Tuition fees will rise by $325 a year, over five years, beginning in fall 2012. The increase will bring the cost of full-time studies to $3,793 per year, for Quebec residents. Full-time students currently pay $2,168 a year.

While the timing is a little different, the increase is pretty much exactly what the heads of the province’s universities have been asking for.

Predictably, student groups have condemned the increase. The Association pour une solidarité syndicale étudiante, the more radical of Quebec’s two main student lobby groups, described the budget as a “declaration of war against students.”

Quebec’s Finance Minister, Raymond Bachand, told the National Assembly that the increase will return tuition fees to 1968 levels, adjusted for inflation. Tuition fees in the province have been frozen for 33 of the past 43 years. Even after the full increase, Quebec’s tuition rates will still be 30 per cent lower than the current Canadian average, according to Bachand.

University administrators seem to be pleased with the budget, which also includes new provincial funding and measures to encourage private donations to universities.

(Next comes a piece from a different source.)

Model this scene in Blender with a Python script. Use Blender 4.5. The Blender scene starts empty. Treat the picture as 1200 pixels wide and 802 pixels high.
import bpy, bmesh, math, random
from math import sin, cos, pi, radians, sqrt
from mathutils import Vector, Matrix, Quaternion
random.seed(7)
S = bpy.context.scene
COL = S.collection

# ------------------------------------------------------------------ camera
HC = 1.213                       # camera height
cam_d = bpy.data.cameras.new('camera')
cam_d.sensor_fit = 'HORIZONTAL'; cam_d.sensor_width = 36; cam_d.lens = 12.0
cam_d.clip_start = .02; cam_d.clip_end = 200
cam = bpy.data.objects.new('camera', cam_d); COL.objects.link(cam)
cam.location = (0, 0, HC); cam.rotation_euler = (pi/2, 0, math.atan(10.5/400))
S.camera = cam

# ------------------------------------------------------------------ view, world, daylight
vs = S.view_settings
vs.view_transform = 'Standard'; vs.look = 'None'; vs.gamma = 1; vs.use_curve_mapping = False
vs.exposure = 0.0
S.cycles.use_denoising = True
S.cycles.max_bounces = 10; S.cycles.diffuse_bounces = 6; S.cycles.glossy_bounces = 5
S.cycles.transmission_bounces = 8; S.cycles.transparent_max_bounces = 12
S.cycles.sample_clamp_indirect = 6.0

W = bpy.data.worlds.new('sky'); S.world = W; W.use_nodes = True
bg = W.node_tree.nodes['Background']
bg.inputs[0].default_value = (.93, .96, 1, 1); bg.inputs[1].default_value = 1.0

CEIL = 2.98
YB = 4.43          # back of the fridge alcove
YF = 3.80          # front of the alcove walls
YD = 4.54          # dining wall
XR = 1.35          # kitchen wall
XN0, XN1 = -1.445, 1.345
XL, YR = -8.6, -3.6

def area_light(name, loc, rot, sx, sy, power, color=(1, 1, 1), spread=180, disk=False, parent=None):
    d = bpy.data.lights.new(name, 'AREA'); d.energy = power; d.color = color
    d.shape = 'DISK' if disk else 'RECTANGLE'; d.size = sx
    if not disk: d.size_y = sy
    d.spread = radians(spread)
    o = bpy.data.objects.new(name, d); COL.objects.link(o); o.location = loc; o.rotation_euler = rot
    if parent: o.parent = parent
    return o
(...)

According to Bachand, the province’s universities will have access to an additional $850 million in annual funding by 2016-17, though that figure includes an estimated increase in donations, so it may not be exactly accurate. Direct provincial funding is set to increase over the next six years, starting with a $74 million increase this year and reaching $430 million in additional funding for 2016-17.

Student aid funding is also set to increase. Student loans will remain the same and all new aid will come in the form of bursaries. The province is also reducing the contribution that parents are expected to make in student aid calculations but the student lobby has criticized this, saying that it’s really just a cost of living adjustment.

The province also intends to establish “performance targets [for universities] regarding the quality of training, student services, the graduation rate and the intensification of their research activities” as well as financial management.

All in all, it’s a very middle of the road Jean Charest government budget. Quebec’s left is criticizing things like the tuition increases for going too far, while the right is criticizing them for not going far enough.

The other key take-away is that most of the big spending that was announced today isn’t actually scheduled to happen for several years. So while the government may be saying that they’re going to increase university funding by $430 million, the funding increases won’t even be close to that level for years. Unlike tuition fees which are scheduled to increase at a steady rate, the increase in university funding starts off slowly, with the biggest jump planned for 2014-2015.

My final thought on the budget, and this is a bit of an aside, is that despite its faults, the Quebec government does an excellent job of making public documents easily available online. By 4 p.m., the time Bachand’s speech to the National Assembly began, all the budget documents were available online in English and French.